What it does instead is expose that Gondry hasn’t processed Chomsky’s core insights sufficiently well to communicate them to an audience. He and Chomsky have a long back-and-forth at one point where they plainly are not understanding one another. Gondry wants to make some kind of point about how children see cartoons of dogs before they see actual dogs, and yet they understand what dogs are; Chomsky is trying to make some kind of point about how the intuition that we have a mental picture of dogs based on common attributes is simply wrong. But we never learn what either man thinks of the other’s point, nor why either point is important – instead, we’re just given the record of mutual-incomprehension.

Which I found terribly frustrating. Chomsky’s big point about the sentence in the title, if I understand it, is that very young children are able to understand how to transform a statement – “the man who is tall is happy” – into a question – “is the man who is tall happy?” – which, it would seem, requires them to have internalized a generative grammar that should be too complex for them to understand. (How do they know that the second “is” is the one to move, that it is structurally closer to the beginning of the sentence even though it is linearly further?)

But the “wrongly” structured version of the question – “is the man who tall is happy?” – is actually comprehensible, provided you read it with the correct stress (with emphasis on the word “tall”).
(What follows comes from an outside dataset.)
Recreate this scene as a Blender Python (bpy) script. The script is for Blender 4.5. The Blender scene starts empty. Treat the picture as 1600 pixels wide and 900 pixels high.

If you read it correctly, you see that both instances of “is” have been moved – the “is” that used to be before “happy” has been moved to the front, while the “is” that used to be before “tall” is moved to where the first “is” used to be. We understand that “who would fardles bear” means the same thing as “who would bear fardles;” Shakespeare’s construction has a poetic, elevated tone because the verb is placed Germanically at the end of the sentence. And I’ve heard any number of small children make these kinds of grammatical “mistakes” – that is to say, construct sentences that show a clear understanding of what the different words in the sentence are doing grammatically while not yet getting the conventions of “proper” ordering thereof.

I suspect Chomsky would say something like “exactly” – but I really wanted to get into it with him and make sure I understood what he was getting at, what was the significance of his insight. And the movie just never got me there, preferring to let Chomsky reiterate his self-flattering belief that his own insights were like Galileo’s, the first steps away from linguistics as mere taxonomy and towards being an actual science.

Ultimately, the film is more a record of Gondry’s fascination with Chomsky than it is a particularly clear explication of his ideas. The fascination is understandable – Chomsky has an incredibly powerful mind, which he has kept focused for an entire lifetime on the subjects that interest him, primarily the origins of thought, which he sees as inseparable from the origins of language. Even his political ideas can be understood as an effort to force people to think, and to fight the manifold efforts by government, corporations and the organs of the media to convince us to let them do our thinking for us, and thereby reduce us to something less than human. For that reason, I would think Chomsky would prefer the company of minds worth pressing against, prefer questions that he has to work to answer. So I’m disappointed to discover that Chomsky admired this admiring but intellectually unchallenging film.